La aportación del compositor Clint Mansell –asiduo de Aronofsky– al largometraje, es efectiva pero no sobresaliente. La aparición del actor Anthony Hopkins es muy corta y desaprovechada. El resto del reparto aporta interpretaciones solventes y quizá uno de los mayores baluartes que tiene la película es su mensaje y las preguntas que plantea, algo para lo cual no era necesario gastarse tanto dinero.
La Humanidad, con su ambición, violencia y opulencia, ha conseguido corromper a su propia raza, la salud del planeta y hasta el reino animal; afirmaciones tales no pueden cuestionarse puesto que son de actualidad evidente. El ser humano, incapaz de refrenar o controlar sus instintos, se transforma en un ser despótico y tirano que no merece los dones que la Naturaleza le ofrece.
La miseria humana envilece un ecosistema que no merece ser vejado; una denuncia velada que alude al momento que vive en nuestros días nuestro planeta. La idea de que para no volver a repetir ese error la raza humana debe desaparecer, es reforzada con la escenificación de sus miserias. El propio protagonista reconoce que nadie está a salvo de su propia mitad oscura, sin embargo, en su conflicto interior, termina refulgiendo el amor y la esperanza, una esperanza que puede verse nuevamente truncada por la cíclica victoria del Mal que aguarda en nuestras moléculas.
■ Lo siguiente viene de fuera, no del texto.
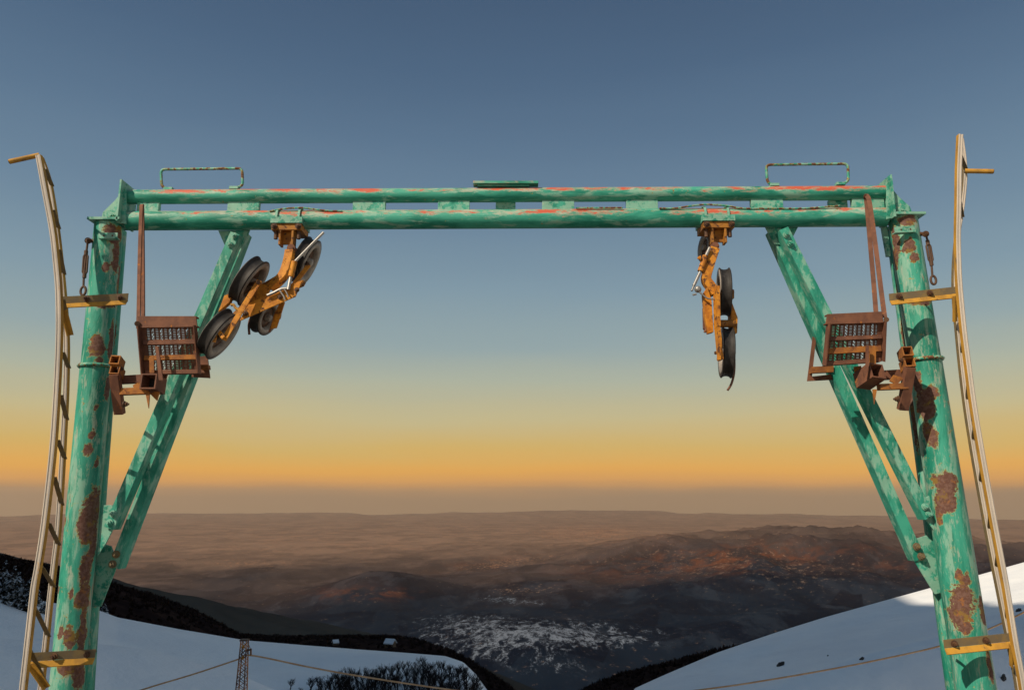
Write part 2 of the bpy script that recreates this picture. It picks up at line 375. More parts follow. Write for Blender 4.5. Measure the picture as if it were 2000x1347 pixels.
# ------------------------------------------------------------------ dark wooded hill behind the snow crest
n_ = NT('dark bare woodland floor'); v_ = n_.map()
M['woodfloor'] = n_.out(n_.mix(n_.step(n_.noise(v_, 0.03, 7, 0.7), 0.4, 0.65), (0.016, 0.010, 0.010), (0.045, 0.026, 0.021)), 1.0, 0, 0.0)
HILL = [(-1500, 900), (-300, 1050), (0, 1098), (120, 1117), (220, 1147), (300, 1170), (400, 1210), (470, 1243), (560, 1246), (700, 1246), (790, 1248), (850, 1264),
        (920, 1298), (990, 1342), (1050, 1390), (1100, 1380), (1150, 1350), (1220, 1322), (1310, 1300), (1400, 1277), (1460, 1268), (1600, 1245), (2000, 1170), (3500, 1060)]
ha, hd = table(HILL)
hr_a = [azdep(x, 1200)[0] for x in (-1500, 0, 480, 900, 1100, 1300, 2000, 3500)]
hr_r = [420, 430, 620, 520, 420, 420, 420, 420]
def hill_z(az, r):
    dc = np.interp(az, ha, hd); rc = np.interp(az, hr_a, hr_r); zc = CZ - rc * dc; o = np.ones_like(az)
    z = smooth_cubic(r, [o * 185, 0.62 * rc, rc, rc + 60, rc + 500], [CZ - 0.62 * rc * (dc + 0.02) - 7, CZ - 0.62 * rc * (dc + 0.02), zc, zc - 14, zc - 330])
    return z + (fbm(r * np.sin(az) / 45, r * np.cos(az) / 45, 4) - 0.5) * 5 * np.clip((rc - r) / 60, 0, 1)
rg, ag = np.meshgrid(np.linspace(200, 1150, 150), np.linspace(-1.0, 0.75, 360), indexing='ij')
grid_mesh('wooded_hill', rg * np.sin(ag), rg * np.cos(ag), hill_z(ag, rg), M['woodfloor'], None, STRUCT)

# blue hill further back on the left
n_ = NT('distant dark forest'); v_ = n_.map()
M['farwood'] = n_.out(n_.mix(n_.noise(v_, 0.006, 7, 0.7), (0.004, 0.008, 0.012), (0.014, 0.018, 0.022)), 1.0, 0, 0.0)
BH = [(-1500, 1000), (0, 1082), (150, 1116), (215, 1134), (275, 1147), (375, 1170), (500, 1194), (600, 1219), (720, 1250), (900, 1300), (1100, 1400), (2000, 1500)]
ba, bd = table(BH)
def blue_z(az, r):
    dc = np.interp(az, ba, bd); zc = CZ - 1500 * dc; o = np.ones_like(az)
    return smooth_cubic(r, [o * 800, o * 1150, o * 1500, o * 1800, o * 2700], [zc - 170, CZ - 1150 * (dc + 0.035), zc, zc - 45, zc - 420]) + \
        (fbm(r * np.sin(az) / 130, r * np.cos(az) / 130, 5) - 0.5) * 24
rg, ag = np.meshgrid(np.linspace(820, 2600, 110), np.linspace(-0.9, 0.2, 220), indexing='ij')
grid_mesh('forest_hill', rg * np.sin(ag), rg * np.cos(ag), blue_z(ag, rg), M['farwood'], None, STRUCT)

# ------------------------------------------------------------------ unseen mountain behind left, added and shaped to shade the snow
n_ = NT('snowy mountain rock'); v_ = n_.map()
rk = n_.mix(n_.noise(v_, 0.05, 7, 0.65), (0.06, 0.055, 0.05), (0.16, 0.14, 0.12))
M['shade_mountain'] = n_.out(n_.mix(n_.step(n_.math('ADD', n_.normal_z(), n_.math('MULTIPLY', n_.noise(v_, 0.06, 6), 0.5)), 0.75, 0.95), rk, (0.78, 0.8, 0.82)), 0.8)
hs = Vector((-math.sin(SUN_AZ), -math.cos(SUN_AZ)))             # horizontal direction to the sun
hp = Vector((-hs.y, hs.x))                                       # perpendicular
uu = np.concatenate([np.linspace(-14, -200, 90), np.linspace(-204, -900, 60)]); ww = np.linspace(60, 620, 110)
UG, WG = np.meshgrid(uu, ww, indexing='ij')
sgn = 1.0 if (hp.x * 0.5 + hp.y * -0.87) > 0 else -1.0
# silhouette height needed at the ridge (w = 190), rising away from the edge next to the pylon
RIDGE_W = 190.0
sa, sr_ = np.meshgrid(np.linspace(-0.62, 0.62, 160), np.linspace(50, 300, 140), indexing='ij'); sz = snow_z(sa, sr_)
sx, sy = sr_ * np.sin(sa), sr_ * np.cos(sa); qx, qy = projpix(sx, sy, sz)
keep = (sr_ <= np.interp(sa, rc_a, rc_r) + 2) & ~((qx > 1735) & (qy < 1182 - 0.02 * (qx - 1735)))
su, sw = hp.x * sx + hp.y * sy, hs.x * sx + hs.y * sy; hreq = sz + (RIDGE_W - sw) * math.tan(SUN_EL) + 3.0
h_a, h_r = np.meshgrid(np.linspace(-0.62, 0.35, 120), np.linspace(215, 640, 60), indexing='ij'); h_x, h_y = h_r * np.sin(h_a), h_r * np.cos(h_a)
hk = h_r <= np.interp(h_a, hr_a, hr_r) + 5
su = np.concatenate([su.ravel(), (hp.x * h_x + hp.y * h_y).ravel()]); keep = np.concatenate([keep.ravel(), hk.ravel()])
hreq = np.concatenate([hreq.ravel(), (hill_z(h_a, h_r) + 6 + (RIDGE_W - (hs.x * h_x + hs.y * h_y)) * math.tan(SUN_EL)).ravel()])
ub = np.arange(-640, -14, 6.0); nb_ = np.array([np.max(np.where(keep & (np.abs(su - u_) < 6), hreq, -60)) for u_ in ub])
need = np.interp(UG, np.concatenate([[-900, -700], ub, [-13.9]]), np.concatenate([[60, 140], np.maximum(nb_, 20), [60]]))
prof = np.where(WG < RIDGE_W, np.clip((WG - 60) / (RIDGE_W - 60), 0, 1) ** 0.75, np.clip((620 - WG) / (620 - RIDGE_W), 0, 1) ** 1.1)
ZM = need * prof - 40 * (1 - prof) + (fbm(UG / 40 + 5, WG / 40, 5, ridged=True) - 0.6) * 26 * np.clip((-UG - 14) / 40, 0, 1)
XM = (hp.x * UG * sgn + hs.x * WG); YM = (hp.y * UG * sgn + hs.y * WG)
grid_mesh('shade_mountain', XM, YM, ZM, M['shade_mountain'], None, STRUCT, smooth=False)

# ------------------------------------------------------------------ the valley and the plain out to the horizon
VH = 430.0
rg, ag = np.meshgrid(np.geomspace(450, 27500, 330), np.linspace(-0.85, 0.85, 560), indexing='ij')
X, Y = rg * np.sin(ag), rg * np.cos(ag)
Z = CZ - VH + (fbm(X / 1700 + 3, Y / 1700, 7, 0.58, True) - 0.55) * 120 * np.clip((rg - 700) / 2500, 0.25, 1) * np.clip((11000 - rg) / 7000, 0.10, 1)
Z += (fbm(X / 260, Y / 260, 4, 0.55) - 0.5) * 34 * np.clip((9000 - rg) / 5000, 0, 1)
Z += 240 * np.exp(-((ag - 0.40) / 0.33) ** 2) * np.exp(-((rg - 5200) / 2300) ** 2) * (0.35 + 0.9 * fbm(X / 700, Y / 700, 6, 0.55, True))   # lit hills on the right
Z += 95 * np.exp(-((ag + 0.16) / 0.085) ** 2) * np.exp(-((rg - 3600) / 420) ** 2)     # knoll, coloured as red-lit
Z += 60 * np.exp(-((ag - 0.02) / 0.10) ** 2) * np.exp(-((rg - 2150) / 380) ** 2)      # village shelf
Z += np.clip((rg - 15000) / 7000, 0, 1) * (fbm(ag * 7 + 2, rg / 9000, 5) - 0.44) * 360 * (rg / 22000)  # last range
Z = np.where(rg > 24500, Z - (rg - 24500) * 0.12, Z)
px, py = projpix(X, Y, Z)
def blob(cx, cy, sx, sy, tilt=0.0):
    dx, dy = px - cx, py - cy - tilt * (px - cx); return np.nan_to_num(np.exp(-(dx / sx) ** 2 - (dy / sy) ** 2))
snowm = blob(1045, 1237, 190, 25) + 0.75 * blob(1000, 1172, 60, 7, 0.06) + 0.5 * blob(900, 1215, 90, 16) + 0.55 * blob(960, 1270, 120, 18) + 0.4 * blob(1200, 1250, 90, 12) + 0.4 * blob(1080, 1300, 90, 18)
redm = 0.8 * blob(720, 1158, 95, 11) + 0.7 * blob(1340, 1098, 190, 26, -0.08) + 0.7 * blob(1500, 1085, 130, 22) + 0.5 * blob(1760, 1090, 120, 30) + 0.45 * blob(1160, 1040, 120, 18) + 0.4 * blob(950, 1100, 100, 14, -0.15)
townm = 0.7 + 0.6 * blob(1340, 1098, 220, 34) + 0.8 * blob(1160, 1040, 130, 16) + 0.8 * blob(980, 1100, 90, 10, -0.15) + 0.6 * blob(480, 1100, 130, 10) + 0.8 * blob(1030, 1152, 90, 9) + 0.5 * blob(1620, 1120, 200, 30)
n_ = NT('winter valley fields and woods'); v_ = n_.map(); m_ = n_.sepc(n_.attr('mask', 'Color'))
vl = n_.t.nodes.new('ShaderNodeVectorMath'); vl.operation = 'LENGTH'; n_.t.links.new(v_, vl.inputs[0])
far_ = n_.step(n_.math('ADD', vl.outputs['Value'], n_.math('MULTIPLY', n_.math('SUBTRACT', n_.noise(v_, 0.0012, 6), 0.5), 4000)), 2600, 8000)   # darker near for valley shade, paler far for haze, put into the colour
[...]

En esa escenografía, Aronofsky dibuja personajes muy humanos enfrentados al mismo estigma que él padece, encontrar un sentido a sus vidas. Noé trata de superar sus tribulaciones adoptando roles de lo más variado: padre de familia, esposo, héroe, asesino, padre de la humanidad, visionario… Para ilustrar tal periplo emocional, Aronofsky utiliza una parafernalia espectacular digna de la ciencia ficción, aderezada con visiones teatrales, surrealistas y grotescas que a su vez formulan preguntas metafísicas; un batiburrillo un tanto arriesgado incluso para cineastas de su proyección.
En cualquier caso, la obra merece ser vista y comentada aunque sólo sea para fomentar la polémica del diálogo que plantea, un diálogo necesario en nuestros días que deja en entredicho nuestra capacidad autocrítica.